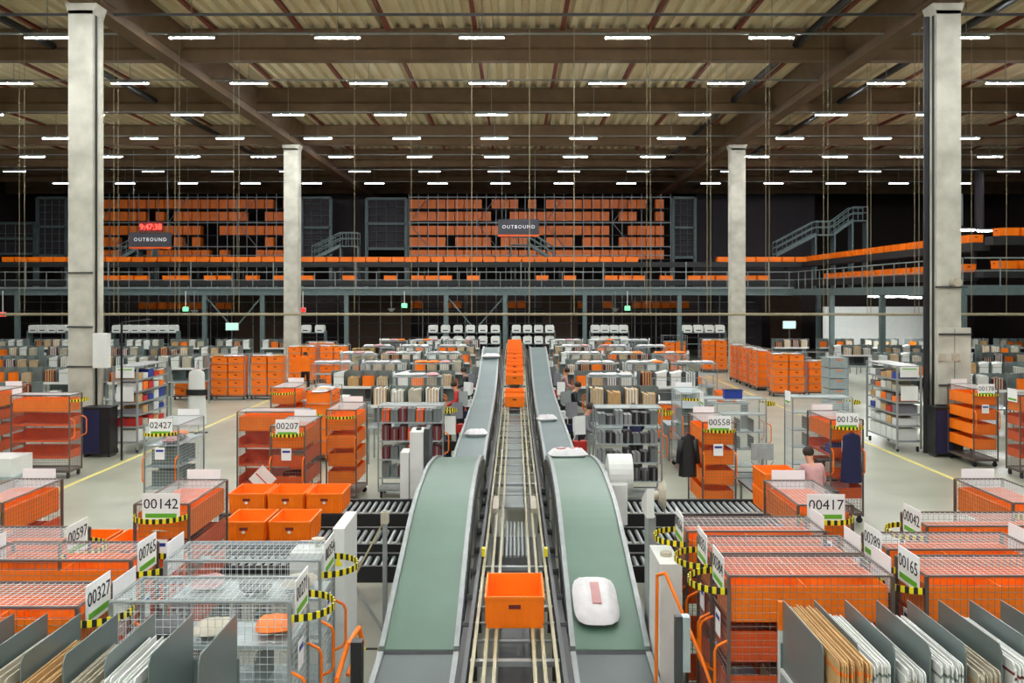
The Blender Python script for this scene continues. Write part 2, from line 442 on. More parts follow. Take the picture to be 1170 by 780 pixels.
# goods on trolley shelves
def goods(n, x0, x1, y0, y1, z, h0, h1, cols, lab, name='boxed_item', cat='box', group=None, seed=0):
    r = random.Random(seed); w = (x1 - x0) / n
    for i in range(n):
        a = x0 + w * i; h = r.uniform(h0, h1); c = cols[r.randrange(len(cols))]
        o = M(name, MB().box(-w * .42, w * .42, -(y1 - y0) / 2, (y1 - y0) / 2, 0, h).box(-w * .1, w * .1, -(y1 - y0) / 2 - .002, (y1 - y0) / 2 + .002, 0, h + .002, 1), [c, 'grey_cloth'], None, (a + w / 2, (y0 + y1) / 2, z))
        tag(o, lab % (ORD[i]), cat, group)
for lv, z in enumerate((.43, .83, 1.23, 1.63)):
    goods(7, -2.9, -1.6, 20.0, 20.4, z + .003, .24, .33, ['maroon', 'deep_orange', 'maroon', 'grey_sheet'], 'boxed goods on shelf ' + ORD[lv] + ' up in the maroon filled trolley, %s from left', seed=lv, group='boxed goods in the left steel trolley')
    goods(7, 1.77, 3.07, 19.6, 20.0, z + .003, .18, .3, ['dark_steel', 'black', 'grey_sheet', 'steel'], 'dark boxed goods on the ' + ORD[lv] + ' shelf up of the right steel trolley, %s from left', seed=lv + 9, group='boxed goods in the right steel trolley')

# packages in the top trays of near trolleys
rr = random.Random(4)
k = 0
for (n_, x, d, rz, lab, kd) in TRO[:17]:
    tid = n_ or ('right edge' if x > 0 else 'left edge')
    for j in range(3):
        u = (-.45, 0.05, .45)[j] + rr.uniform(-.05, .05); v = rr.uniform(-.08, .08)
        gx, gy = (u, v) if rz != Yc else (v, u)
        z = 1.615 + .07 if kd == 'orange' else 1.7
        c = rr.choice(['white_film', 'orange', 'white_film', 'cream', 'deep_orange', 'pink_cloth', 'dark_steel'])
        parcel(x + gx, d + gy, z, 'packed item in top tray of trolley %s, %s from its left' % (tid, ORD[j]), rr.uniform(0, .5) + (PI / 2), c, .6, 'packed items in trolley trays', seed=k, name='packed_item')
        k += 1

# ------------------------------------------------------------------ conveyors
def smooth(path, n=6):
    out = []; P = [path[0]] + list(path) + [path[-1]]
    for i in range(1, len(P) - 2):
        p0, p1, p2, p3 = P[i - 1:i + 3]
        for k in range(n):
            t = k / n
            out.append(tuple(.5 * (2 * p1[c] + (p2[c] - p0[c]) * t + (2 * p0[c] - 5 * p1[c] + 4 * p2[c] - p3[c]) * t * t + (3 * p1[c] - p0[c] - 3 * p2[c] + p3[c]) * t ** 3) for c in range(2)))
    out.append(tuple(path[-1])); return out
def ribbon(path, x0, x1, t0, t1, m=0):
    mb = MB(); n = len(path); vs = []
    for (d, z) in path: vs += [(x0, d, z + t0), (x1, d, z + t0), (x1, d, z + t1), (x0, d, z + t1)]
    fs = []
    for i in range(n - 1):
        for k in range(4): j = (k + 1) % 4; fs.append((i * 4 + k, i * 4 + j, i * 4 + 4 + j, i * 4 + 4 + k))
    fs += [(0, 1, 2, 3), ((n - 1) * 4 + 3, (n - 1) * 4 + 2, (n - 1) * 4 + 1, (n - 1) * 4)]
    return mb.add(vs, fs, m)
def belt(label, path, x0, x1, bm, legs, rail='steel'):
    o = root('belt_conveyor', label, 'conveyor', (0, 0, 0))
    p = smooth(path)
    M('belt', ribbon(p, x0 + .03, x1 - .03, -.03, 0), bm, o, smooth=False)
    M('side_rail', ribbon(p, x0 - .025, x0 + .03, -.16, .035), rail, o)
    M('side_rail', ribbon(p, x1 - .03, x1 + .025, -.16, .035), rail, o)
    M('side_skirt', ribbon(p, x0 - .04, x0 - .026, -.32, -.04), 'black', o)
    M('side_skirt', ribbon(p, x1 + .026, x1 + .04, -.32, -.04), 'black', o)
    M('end_roller', MB().rod((x0, path[0][0] + .02, path[0][1] - .05), (x1, path[0][0] + .02, path[0][1] - .05), .05, 10), 'dark_steel', o)
    for d in legs:
        z = min(p, key=lambda q: abs(q[0] - d))[1]
        for x in (x0 + .0, x1 - .0):
            M('leg', MB().box(x - .03, x + .03, d - .03, d + .03, 0, z - .16).box(x - .06, x + .06, d - .06, d + .06, 0, .015), 'steel', o)
        M('cross_brace', MB().box(x0, x1, d - .02, d + .02, .3, .34), 'steel', o)
    return o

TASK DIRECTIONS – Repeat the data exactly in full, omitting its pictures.

FINISHED EXERCISE –
The Blender Python script for this scene continues. Write part 2, from line 442 on. More parts follow. Take the picture to be 1170 by 780 pixels.
# goods on trolley shelves
def goods(n, x0, x1, y0, y1, z, h0, h1, cols, lab, name='boxed_item', cat='box', group=None, seed=0):
    r = random.Random(seed); w = (x1 - x0) / n
    for i in range(n):
        a = x0 + w * i; h = r.uniform(h0, h1); c = cols[r.randrange(len(cols))]
        o = M(name, MB().box(-w * .42, w * .42, -(y1 - y0) / 2, (y1 - y0) / 2, 0, h).box(-w * .1, w * .1, -(y1 - y0) / 2 - .002, (y1 - y0) / 2 + .002, 0, h + .002, 1), [c, 'grey_cloth'], None, (a + w / 2, (y0 + y1) / 2, z))
        tag(o, lab % (ORD[i]), cat, group)
for lv, z in enumerate((.43, .83, 1.23, 1.63)):
    goods(7, -2.9, -1.6, 20.0, 20.4, z + .003, .24, .33, ['maroon', 'deep_orange', 'maroon', 'grey_sheet'], 'boxed goods on shelf ' + ORD[lv] + ' up in the maroon filled trolley, %s from left', seed=lv, group='boxed goods in the left steel trolley')
    goods(7, 1.77, 3.07, 19.6, 20.0, z + .003, .18, .3, ['dark_steel', 'black', 'grey_sheet', 'steel'], 'dark boxed goods on the ' + ORD[lv] + ' shelf up of the right steel trolley, %s from left', seed=lv + 9, group='boxed goods in the right steel trolley')

# packages in the top trays of near trolleys
rr = random.Random(4)
k = 0
for (n_, x, d, rz, lab, kd) in TRO[:17]:
    tid = n_ or ('right edge' if x > 0 else 'left edge')
    for j in range(3):
        u = (-.45, 0.05, .45)[j] + rr.uniform(-.05, .05); v = rr.uniform(-.08, .08)
        gx, gy = (u, v) if rz != Yc else (v, u)
        z = 1.615 + .07 if kd == 'orange' else 1.7
        c = rr.choice(['white_film', 'orange', 'white_film', 'cream', 'deep_orange', 'pink_cloth', 'dark_steel'])
        parcel(x + gx, d + gy, z, 'packed item in top tray of trolley %s, %s from its left' % (tid, ORD[j]), rr.uniform(0, .5) + (PI / 2), c, .6, 'packed items in trolley trays', seed=k, name='packed_item')
        k += 1

# ------------------------------------------------------------------ conveyors
def smooth(path, n=6):
    out = []; P = [path[0]] + list(path) + [path[-1]]
    for i in range(1, len(P) - 2):
        p0, p1, p2, p3 = P[i - 1:i + 3]
        for k in range(n):
            t = k / n
            out.append(tuple(.5 * (2 * p1[c] + (p2[c] - p0[c]) * t + (2 * p0[c] - 5 * p1[c] + 4 * p2[c] - p3[c]) * t * t + (3 * p1[c] - p0[c] - 3 * p2[c] + p3[c]) * t ** 3) for c in range(2)))
    out.append(tuple(path[-1])); return out
def ribbon(path, x0, x1, t0, t1, m=0):
    mb = MB(); n = len(path); vs = []
    for (d, z) in path: vs += [(x0, d, z + t0), (x1, d, z + t0), (x1, d, z + t1), (x0, d, z + t1)]
    fs = []
    for i in range(n - 1):
        for k in range(4): j = (k + 1) % 4; fs.append((i * 4 + k, i * 4 + j, i * 4 + 4 + j, i * 4 + 4 + k))
    fs += [(0, 1, 2, 3), ((n - 1) * 4 + 3, (n - 1) * 4 + 2, (n - 1) * 4 + 1, (n - 1) * 4)]
    return mb.add(vs, fs, m)
def belt(label, path, x0, x1, bm, legs, rail='steel'):
    o = root('belt_conveyor', label, 'conveyor', (0, 0, 0))
    p = smooth(path)
    M('belt', ribbon(p, x0 + .03, x1 - .03, -.03, 0), bm, o, smooth=False)
    M('side_rail', ribbon(p, x0 - .025, x0 + .03, -.16, .035), rail, o)
    M('side_rail', ribbon(p, x1 - .03, x1 + .025, -.16, .035), rail, o)
    M('side_skirt', ribbon(p, x0 - .04, x0 - .026, -.32, -.04), 'black', o)
    M('side_skirt', ribbon(p, x1 + .026, x1 + .04, -.32, -.04), 'black', o)
    M('end_roller', MB().rod((x0, path[0][0] + .02, path[0][1] - .05), (x1, path[0][0] + .02, path[0][1] - .05), .05, 10), 'dark_steel', o)
    for d in legs:
        z = min(p, key=lambda q: abs(q[0] - d))[1]
        for x in (x0 + .0, x1 - .0):
            M('leg', MB().box(x - .03, x + .03, d - .03, d + .03, 0, z - .16).box(x - .06, x + .06, d - .06, d + .06, 0, .015), 'steel', o)
        M('cross_brace', MB().box(x0, x1, d - .02, d + .02, .3, .34), 'steel', o)
    return o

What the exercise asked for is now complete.